**Set task:** Repeat exactly the lines from the start through the line with "obj('dial_print', bm, M_GREYPRINT, wm)['kind']", both ends included.

**Dataset excerpt:**
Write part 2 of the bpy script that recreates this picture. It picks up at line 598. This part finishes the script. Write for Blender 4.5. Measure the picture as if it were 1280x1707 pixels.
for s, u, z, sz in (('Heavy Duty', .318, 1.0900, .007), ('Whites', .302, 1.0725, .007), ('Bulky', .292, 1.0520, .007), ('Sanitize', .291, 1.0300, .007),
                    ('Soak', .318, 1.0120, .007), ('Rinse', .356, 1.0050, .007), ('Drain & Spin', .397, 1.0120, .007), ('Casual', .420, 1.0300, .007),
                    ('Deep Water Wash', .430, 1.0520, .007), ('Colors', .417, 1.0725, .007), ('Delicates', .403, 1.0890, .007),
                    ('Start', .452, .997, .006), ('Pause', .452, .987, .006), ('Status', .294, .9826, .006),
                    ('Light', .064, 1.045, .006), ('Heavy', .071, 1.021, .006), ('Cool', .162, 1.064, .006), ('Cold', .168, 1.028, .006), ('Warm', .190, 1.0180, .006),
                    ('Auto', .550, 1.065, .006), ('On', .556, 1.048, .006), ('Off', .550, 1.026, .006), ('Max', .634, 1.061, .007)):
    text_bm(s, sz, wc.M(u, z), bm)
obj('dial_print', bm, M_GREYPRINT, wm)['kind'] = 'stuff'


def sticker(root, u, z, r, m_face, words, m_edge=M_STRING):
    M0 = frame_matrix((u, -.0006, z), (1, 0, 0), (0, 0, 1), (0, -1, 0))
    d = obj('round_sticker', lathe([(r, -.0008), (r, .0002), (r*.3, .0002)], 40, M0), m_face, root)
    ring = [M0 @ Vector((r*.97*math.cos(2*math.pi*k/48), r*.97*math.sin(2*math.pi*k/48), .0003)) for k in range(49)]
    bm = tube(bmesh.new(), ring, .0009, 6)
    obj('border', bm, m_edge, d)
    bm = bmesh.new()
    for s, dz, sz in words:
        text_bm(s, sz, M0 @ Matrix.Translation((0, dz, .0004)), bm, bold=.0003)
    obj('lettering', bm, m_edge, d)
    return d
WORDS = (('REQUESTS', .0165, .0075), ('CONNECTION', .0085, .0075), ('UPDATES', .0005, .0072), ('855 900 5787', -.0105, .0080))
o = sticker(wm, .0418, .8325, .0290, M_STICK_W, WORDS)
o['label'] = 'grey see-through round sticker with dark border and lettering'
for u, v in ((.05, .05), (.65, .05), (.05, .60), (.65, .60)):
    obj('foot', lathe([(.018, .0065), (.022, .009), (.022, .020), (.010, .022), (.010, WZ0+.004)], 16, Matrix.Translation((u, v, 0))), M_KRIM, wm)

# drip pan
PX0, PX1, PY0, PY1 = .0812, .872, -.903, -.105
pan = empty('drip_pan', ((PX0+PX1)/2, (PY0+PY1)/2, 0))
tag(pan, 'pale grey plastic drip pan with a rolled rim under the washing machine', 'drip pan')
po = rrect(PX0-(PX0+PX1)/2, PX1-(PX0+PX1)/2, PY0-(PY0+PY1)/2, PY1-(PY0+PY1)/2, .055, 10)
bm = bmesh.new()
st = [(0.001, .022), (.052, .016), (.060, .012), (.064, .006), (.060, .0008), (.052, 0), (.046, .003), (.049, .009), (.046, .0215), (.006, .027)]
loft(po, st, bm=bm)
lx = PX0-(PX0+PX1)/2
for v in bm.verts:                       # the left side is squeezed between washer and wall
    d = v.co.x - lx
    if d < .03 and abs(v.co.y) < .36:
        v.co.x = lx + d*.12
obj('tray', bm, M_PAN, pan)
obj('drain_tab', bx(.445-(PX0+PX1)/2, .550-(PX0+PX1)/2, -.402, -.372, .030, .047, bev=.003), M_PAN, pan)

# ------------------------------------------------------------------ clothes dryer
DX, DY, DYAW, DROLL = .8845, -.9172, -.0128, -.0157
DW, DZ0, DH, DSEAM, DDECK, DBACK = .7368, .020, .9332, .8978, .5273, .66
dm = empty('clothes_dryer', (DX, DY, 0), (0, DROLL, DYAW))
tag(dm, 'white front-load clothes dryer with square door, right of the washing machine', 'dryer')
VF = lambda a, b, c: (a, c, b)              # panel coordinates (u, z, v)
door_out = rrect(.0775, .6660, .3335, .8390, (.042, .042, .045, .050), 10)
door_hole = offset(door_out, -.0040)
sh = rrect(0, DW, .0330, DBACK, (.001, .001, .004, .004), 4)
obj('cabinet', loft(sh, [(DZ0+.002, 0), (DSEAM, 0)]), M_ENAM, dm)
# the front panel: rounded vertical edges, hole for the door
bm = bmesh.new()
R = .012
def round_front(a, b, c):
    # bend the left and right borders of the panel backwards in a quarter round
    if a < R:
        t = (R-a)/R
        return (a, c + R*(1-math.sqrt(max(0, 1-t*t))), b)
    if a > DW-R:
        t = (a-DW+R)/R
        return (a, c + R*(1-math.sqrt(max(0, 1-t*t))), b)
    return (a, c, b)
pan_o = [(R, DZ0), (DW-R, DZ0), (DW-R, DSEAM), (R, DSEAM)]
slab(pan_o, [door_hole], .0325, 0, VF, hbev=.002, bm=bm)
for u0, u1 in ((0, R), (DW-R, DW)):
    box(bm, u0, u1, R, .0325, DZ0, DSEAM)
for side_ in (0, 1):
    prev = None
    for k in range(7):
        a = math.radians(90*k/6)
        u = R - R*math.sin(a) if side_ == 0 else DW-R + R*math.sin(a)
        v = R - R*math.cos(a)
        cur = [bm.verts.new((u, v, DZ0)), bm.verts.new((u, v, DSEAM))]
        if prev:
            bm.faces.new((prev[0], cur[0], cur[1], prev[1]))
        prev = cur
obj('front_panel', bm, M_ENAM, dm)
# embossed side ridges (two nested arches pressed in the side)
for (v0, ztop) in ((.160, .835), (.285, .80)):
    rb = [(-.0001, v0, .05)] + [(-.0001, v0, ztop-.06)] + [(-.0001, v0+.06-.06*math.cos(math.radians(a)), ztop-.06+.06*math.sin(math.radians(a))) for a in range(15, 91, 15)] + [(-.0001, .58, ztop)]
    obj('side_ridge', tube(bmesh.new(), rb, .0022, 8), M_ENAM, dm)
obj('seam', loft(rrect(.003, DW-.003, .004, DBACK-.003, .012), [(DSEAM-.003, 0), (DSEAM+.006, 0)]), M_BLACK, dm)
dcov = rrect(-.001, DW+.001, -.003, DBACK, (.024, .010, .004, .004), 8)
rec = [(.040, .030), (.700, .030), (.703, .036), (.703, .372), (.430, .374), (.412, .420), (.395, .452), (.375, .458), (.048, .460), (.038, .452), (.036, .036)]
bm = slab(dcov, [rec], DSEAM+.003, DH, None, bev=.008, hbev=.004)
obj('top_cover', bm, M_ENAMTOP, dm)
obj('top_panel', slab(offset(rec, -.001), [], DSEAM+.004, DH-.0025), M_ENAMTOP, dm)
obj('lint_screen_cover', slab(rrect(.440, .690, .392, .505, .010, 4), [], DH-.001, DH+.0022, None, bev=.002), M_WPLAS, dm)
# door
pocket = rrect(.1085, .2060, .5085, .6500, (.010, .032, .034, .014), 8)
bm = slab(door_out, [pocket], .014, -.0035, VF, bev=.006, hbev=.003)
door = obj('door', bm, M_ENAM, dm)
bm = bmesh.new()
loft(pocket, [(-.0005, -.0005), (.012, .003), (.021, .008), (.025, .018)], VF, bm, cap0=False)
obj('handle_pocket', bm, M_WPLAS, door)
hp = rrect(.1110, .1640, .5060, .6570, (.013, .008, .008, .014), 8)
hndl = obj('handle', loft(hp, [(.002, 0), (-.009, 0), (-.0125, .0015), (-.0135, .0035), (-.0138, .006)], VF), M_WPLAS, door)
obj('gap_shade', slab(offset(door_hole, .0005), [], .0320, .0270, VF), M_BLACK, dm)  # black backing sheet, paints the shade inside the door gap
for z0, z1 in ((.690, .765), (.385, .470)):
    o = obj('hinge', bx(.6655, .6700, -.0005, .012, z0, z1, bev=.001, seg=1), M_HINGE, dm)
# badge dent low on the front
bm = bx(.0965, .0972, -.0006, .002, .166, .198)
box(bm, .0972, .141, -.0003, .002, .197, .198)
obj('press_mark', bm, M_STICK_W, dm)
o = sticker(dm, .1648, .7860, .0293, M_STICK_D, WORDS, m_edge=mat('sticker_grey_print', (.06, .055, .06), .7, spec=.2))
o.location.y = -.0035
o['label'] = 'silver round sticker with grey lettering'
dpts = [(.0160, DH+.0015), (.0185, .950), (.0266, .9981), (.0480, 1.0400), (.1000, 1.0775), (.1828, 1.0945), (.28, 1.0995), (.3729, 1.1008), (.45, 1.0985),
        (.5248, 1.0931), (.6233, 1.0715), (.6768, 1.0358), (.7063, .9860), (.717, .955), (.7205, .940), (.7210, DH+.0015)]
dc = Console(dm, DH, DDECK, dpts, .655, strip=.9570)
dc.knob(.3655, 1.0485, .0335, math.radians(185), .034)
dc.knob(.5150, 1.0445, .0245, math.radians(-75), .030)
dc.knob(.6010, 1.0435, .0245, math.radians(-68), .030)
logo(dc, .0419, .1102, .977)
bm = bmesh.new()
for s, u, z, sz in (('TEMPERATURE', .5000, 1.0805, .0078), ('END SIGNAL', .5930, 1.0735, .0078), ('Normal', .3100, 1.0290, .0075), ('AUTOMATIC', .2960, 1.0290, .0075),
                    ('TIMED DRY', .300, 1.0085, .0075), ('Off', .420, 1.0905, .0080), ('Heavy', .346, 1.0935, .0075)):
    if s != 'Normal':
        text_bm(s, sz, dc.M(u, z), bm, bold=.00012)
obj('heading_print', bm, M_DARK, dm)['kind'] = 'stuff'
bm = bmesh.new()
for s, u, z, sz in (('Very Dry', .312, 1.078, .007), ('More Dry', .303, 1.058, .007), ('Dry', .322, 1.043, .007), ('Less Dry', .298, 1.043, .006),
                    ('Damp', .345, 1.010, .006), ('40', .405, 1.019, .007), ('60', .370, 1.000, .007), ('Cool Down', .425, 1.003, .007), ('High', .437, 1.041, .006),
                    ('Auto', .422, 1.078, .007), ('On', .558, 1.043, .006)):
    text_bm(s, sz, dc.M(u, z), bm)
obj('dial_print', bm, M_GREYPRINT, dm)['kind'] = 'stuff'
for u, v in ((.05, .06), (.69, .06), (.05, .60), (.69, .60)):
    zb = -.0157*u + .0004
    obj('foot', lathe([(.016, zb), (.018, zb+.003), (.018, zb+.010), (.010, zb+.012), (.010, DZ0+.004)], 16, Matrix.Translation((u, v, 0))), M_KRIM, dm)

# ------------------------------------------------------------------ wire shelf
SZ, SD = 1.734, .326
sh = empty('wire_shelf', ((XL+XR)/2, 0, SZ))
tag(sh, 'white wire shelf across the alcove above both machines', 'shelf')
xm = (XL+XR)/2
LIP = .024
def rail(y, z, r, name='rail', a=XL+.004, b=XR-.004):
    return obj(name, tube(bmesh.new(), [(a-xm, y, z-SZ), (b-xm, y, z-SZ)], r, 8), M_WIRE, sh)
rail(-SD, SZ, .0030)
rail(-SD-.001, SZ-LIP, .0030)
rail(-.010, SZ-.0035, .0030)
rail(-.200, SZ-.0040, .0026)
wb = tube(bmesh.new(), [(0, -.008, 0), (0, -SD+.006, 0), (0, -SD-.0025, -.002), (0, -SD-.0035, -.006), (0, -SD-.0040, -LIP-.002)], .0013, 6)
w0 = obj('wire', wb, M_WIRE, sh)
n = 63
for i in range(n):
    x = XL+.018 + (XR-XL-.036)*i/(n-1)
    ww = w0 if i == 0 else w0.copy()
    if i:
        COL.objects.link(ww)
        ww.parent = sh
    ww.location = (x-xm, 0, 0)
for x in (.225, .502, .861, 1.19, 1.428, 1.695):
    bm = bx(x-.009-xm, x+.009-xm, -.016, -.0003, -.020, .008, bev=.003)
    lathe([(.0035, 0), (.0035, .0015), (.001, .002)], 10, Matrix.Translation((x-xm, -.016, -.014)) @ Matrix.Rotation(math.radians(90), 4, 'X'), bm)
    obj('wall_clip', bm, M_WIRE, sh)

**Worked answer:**
Write part 2 of the bpy script that recreates this picture. It picks up at line 598. This part finishes the script. Write for Blender 4.5. Measure the picture as if it were 1280x1707 pixels.
for s, u, z, sz in (('Heavy Duty', .318, 1.0900, .007), ('Whites', .302, 1.0725, .007), ('Bulky', .292, 1.0520, .007), ('Sanitize', .291, 1.0300, .007),
                    ('Soak', .318, 1.0120, .007), ('Rinse', .356, 1.0050, .007), ('Drain & Spin', .397, 1.0120, .007), ('Casual', .420, 1.0300, .007),
                    ('Deep Water Wash', .430, 1.0520, .007), ('Colors', .417, 1.0725, .007), ('Delicates', .403, 1.0890, .007),
                    ('Start', .452, .997, .006), ('Pause', .452, .987, .006), ('Status', .294, .9826, .006),
                    ('Light', .064, 1.045, .006), ('Heavy', .071, 1.021, .006), ('Cool', .162, 1.064, .006), ('Cold', .168, 1.028, .006), ('Warm', .190, 1.0180, .006),
                    ('Auto', .550, 1.065, .006), ('On', .556, 1.048, .006), ('Off', .550, 1.026, .006), ('Max', .634, 1.061, .007)):
    text_bm(s, sz, wc.M(u, z), bm)
obj('dial_print', bm, M_GREYPRINT, wm)['kind'] = 'stuff'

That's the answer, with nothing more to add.